My typical day when the waves aren’t firing – a day in the summertime, right now – I usually wake up around 7:30 or 8. My husband and I like to have a slow morning, and then I’ll usually go make a nice breakfast. Then I’ll go jump in the water and go for a surf or go workout or go hang out with some friends or work on getting content for my sponsors. Every week, I go to jiu jitsu with my sister and then we go twice a week to hula. I spend a lot of time with the people in my community; I’m definitely a social butterfly.

“This is a lifestyle, this is a way of connecting to the past, present, and future.”

I think for me, I can put the pressure away because I already know what I’ve accomplished. I need to be proud of what I’ve accomplished with having no real help. I did it all on my own, kind of – with the help of my family, of course. After I won the Pipe Masters, all of a sudden I felt this pressure I’d never felt before. I think I was feeling that way because I was trying to make everyone else feel like I belonged to be on the championship tour. I was going to do whatever it took to prove to everybody that I do deserve this. And then I was like, you know what, I have nothing to prove. Recently, I decided, this is complete bullsh*t. I don’t need to feel like this. I can be happy, I’m a badass. I’m just going to live my life and be happy.

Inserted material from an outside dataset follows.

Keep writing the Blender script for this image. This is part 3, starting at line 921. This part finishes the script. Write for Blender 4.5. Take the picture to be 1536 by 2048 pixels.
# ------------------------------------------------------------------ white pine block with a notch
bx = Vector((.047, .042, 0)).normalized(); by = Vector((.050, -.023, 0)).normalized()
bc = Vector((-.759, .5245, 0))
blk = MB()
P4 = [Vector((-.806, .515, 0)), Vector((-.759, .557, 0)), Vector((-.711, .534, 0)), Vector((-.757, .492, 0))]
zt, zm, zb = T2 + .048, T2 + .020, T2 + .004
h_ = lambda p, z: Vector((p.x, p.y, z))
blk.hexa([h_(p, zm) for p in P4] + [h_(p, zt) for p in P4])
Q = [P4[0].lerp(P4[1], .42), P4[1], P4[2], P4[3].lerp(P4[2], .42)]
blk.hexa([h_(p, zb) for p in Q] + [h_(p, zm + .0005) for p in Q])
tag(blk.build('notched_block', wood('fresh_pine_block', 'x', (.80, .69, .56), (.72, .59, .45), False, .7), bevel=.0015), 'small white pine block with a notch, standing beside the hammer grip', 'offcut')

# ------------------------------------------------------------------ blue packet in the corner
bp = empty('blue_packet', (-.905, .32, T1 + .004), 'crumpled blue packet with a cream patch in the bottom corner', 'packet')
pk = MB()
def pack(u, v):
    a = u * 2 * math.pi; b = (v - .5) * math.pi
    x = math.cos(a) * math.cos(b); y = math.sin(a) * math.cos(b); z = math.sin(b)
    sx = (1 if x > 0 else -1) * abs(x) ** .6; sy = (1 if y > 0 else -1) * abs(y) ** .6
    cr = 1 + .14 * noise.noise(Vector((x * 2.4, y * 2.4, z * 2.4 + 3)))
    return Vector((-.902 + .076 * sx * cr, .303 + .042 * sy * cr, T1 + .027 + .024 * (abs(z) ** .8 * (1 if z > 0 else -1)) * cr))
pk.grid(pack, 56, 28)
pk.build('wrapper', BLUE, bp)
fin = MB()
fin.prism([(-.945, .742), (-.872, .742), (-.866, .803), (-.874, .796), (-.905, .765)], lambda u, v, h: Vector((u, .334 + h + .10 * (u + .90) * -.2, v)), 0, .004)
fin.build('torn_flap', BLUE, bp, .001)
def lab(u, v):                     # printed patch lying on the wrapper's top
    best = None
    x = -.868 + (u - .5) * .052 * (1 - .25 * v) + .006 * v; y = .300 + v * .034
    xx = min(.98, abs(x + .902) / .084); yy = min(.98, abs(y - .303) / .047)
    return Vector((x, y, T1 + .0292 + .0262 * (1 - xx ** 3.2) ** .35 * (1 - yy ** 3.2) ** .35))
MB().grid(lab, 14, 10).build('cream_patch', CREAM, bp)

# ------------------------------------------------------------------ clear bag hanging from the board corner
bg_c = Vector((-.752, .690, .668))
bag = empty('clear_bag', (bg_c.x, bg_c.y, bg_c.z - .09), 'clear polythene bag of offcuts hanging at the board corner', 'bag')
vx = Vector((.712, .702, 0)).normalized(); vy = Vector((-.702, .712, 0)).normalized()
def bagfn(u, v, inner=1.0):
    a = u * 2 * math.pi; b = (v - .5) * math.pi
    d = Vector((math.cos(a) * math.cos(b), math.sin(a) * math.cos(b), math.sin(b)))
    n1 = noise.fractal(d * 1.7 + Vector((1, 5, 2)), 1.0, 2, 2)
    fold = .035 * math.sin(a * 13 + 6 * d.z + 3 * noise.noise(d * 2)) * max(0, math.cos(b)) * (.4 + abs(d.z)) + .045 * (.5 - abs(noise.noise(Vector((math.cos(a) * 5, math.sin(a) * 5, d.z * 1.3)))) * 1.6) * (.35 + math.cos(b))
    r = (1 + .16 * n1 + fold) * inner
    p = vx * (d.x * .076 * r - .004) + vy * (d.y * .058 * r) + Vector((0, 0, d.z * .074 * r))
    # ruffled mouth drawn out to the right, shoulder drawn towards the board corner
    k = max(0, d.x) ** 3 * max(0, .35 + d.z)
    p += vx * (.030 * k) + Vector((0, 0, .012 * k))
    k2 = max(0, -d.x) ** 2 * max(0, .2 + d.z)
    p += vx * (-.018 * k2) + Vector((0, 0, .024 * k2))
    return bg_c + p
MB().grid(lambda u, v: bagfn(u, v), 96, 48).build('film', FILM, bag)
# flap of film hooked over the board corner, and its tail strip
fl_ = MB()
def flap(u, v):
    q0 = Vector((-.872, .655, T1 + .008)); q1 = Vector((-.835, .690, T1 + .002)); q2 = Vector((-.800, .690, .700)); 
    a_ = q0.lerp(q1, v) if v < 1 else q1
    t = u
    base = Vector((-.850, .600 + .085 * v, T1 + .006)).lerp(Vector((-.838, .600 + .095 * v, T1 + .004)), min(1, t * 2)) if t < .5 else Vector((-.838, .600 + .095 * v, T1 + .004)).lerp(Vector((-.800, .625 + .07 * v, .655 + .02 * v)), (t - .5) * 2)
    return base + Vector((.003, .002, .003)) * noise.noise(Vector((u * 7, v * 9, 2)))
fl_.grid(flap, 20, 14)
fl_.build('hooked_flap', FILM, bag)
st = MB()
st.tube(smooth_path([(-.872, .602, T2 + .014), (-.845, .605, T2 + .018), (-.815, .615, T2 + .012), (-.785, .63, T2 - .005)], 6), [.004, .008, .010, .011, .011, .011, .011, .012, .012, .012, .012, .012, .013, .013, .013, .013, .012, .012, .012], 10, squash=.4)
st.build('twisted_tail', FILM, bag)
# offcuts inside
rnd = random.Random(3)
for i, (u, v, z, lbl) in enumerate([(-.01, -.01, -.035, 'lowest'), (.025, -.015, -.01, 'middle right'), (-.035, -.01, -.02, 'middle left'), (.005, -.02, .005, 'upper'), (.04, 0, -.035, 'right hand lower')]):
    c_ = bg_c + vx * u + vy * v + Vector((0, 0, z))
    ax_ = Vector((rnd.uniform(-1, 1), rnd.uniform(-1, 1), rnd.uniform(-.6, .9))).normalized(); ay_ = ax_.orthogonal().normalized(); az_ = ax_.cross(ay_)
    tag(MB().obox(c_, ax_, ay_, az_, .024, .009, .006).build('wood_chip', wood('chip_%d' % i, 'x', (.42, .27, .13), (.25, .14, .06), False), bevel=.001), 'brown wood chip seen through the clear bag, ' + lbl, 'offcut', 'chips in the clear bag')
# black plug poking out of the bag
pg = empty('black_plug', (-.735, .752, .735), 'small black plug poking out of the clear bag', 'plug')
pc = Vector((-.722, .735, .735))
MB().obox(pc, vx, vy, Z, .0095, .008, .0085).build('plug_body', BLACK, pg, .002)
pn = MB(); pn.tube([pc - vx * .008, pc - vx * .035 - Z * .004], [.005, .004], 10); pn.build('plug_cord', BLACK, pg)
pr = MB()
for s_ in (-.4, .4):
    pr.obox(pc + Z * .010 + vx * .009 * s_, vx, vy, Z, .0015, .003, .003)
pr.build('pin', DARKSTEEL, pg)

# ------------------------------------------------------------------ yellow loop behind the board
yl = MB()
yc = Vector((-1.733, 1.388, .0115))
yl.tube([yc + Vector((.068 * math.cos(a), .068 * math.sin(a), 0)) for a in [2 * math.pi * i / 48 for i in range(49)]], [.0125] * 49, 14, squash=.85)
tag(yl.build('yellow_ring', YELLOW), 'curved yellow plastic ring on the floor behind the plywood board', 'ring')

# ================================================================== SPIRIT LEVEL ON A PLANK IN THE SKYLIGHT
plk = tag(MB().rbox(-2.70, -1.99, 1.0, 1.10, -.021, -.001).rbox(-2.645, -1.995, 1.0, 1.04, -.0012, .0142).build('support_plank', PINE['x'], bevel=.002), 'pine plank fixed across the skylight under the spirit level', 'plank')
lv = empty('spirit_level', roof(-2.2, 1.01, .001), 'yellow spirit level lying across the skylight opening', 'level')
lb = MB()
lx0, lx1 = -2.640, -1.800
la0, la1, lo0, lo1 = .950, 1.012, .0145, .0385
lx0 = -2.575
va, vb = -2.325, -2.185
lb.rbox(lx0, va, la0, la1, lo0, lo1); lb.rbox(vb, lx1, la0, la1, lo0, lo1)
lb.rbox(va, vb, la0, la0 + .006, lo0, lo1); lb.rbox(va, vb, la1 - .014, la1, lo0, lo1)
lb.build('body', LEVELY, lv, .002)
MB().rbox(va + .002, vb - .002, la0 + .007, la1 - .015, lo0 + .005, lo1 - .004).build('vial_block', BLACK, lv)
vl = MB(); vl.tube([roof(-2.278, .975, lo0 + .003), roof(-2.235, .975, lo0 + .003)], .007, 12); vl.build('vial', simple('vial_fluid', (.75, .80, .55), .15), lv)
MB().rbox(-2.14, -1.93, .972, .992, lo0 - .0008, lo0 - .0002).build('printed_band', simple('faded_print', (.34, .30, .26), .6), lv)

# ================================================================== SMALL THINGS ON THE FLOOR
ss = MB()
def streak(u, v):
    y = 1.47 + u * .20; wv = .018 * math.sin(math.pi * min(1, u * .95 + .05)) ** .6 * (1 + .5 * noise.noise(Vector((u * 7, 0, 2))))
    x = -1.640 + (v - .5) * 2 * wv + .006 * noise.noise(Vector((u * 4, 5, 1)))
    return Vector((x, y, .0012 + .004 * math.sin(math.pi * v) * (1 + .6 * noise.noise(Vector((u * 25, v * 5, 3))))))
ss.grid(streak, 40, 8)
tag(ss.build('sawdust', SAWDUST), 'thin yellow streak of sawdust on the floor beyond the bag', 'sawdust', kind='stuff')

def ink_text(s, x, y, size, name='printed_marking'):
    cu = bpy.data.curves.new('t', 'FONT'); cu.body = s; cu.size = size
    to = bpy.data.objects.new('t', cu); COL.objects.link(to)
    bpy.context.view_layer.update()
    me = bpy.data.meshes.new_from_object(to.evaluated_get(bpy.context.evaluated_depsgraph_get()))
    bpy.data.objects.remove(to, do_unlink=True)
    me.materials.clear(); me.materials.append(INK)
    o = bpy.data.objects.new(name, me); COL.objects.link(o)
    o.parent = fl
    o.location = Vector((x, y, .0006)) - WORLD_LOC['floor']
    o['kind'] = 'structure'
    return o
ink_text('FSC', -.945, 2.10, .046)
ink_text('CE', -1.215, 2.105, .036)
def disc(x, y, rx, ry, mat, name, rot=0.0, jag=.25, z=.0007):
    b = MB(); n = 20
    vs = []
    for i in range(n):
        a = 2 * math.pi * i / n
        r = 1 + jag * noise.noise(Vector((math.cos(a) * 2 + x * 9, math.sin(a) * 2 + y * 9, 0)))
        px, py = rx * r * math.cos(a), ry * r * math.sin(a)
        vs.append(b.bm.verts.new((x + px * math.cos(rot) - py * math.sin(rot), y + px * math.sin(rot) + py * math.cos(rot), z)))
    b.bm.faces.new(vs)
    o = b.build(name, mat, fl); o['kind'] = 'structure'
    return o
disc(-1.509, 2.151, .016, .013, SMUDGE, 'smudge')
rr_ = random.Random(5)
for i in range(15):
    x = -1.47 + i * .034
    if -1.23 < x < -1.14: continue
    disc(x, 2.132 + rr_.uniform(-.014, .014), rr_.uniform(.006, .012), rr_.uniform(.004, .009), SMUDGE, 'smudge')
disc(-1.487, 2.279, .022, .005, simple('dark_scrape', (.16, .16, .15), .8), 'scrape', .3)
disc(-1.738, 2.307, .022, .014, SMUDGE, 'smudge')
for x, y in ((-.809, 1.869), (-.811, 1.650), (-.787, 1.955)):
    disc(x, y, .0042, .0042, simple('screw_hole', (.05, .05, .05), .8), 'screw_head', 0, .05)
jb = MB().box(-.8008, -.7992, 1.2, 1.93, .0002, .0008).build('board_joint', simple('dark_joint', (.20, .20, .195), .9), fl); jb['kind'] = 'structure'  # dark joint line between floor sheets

Going out on the water and surfing, it really takes me to a place that is so peaceful and so calm. It gives me so much life when I’m out there – I don’t know how to describe it any other way, but it just makes me feel so alive. Nothing matters if I’m out there and catching good waves with the people I love. That’s all I need to be happy; it’s what matters to me.

A lot of surfers turn surfing into a job. It no longer becomes this happy place, it becomes this stressful work environment where you’re constantly out there on the water just trying to compete with everybody and trying to get clips for your sponsors.

That’s not what surfing is about. Surfing is an ancient Hawaiian tradition. And this is so much more than a sport. This is a lifestyle, this is a way of connecting to the past, present, and future. This is a way of connecting to my ancestors, to the ocean. This is so much more than just a career to me.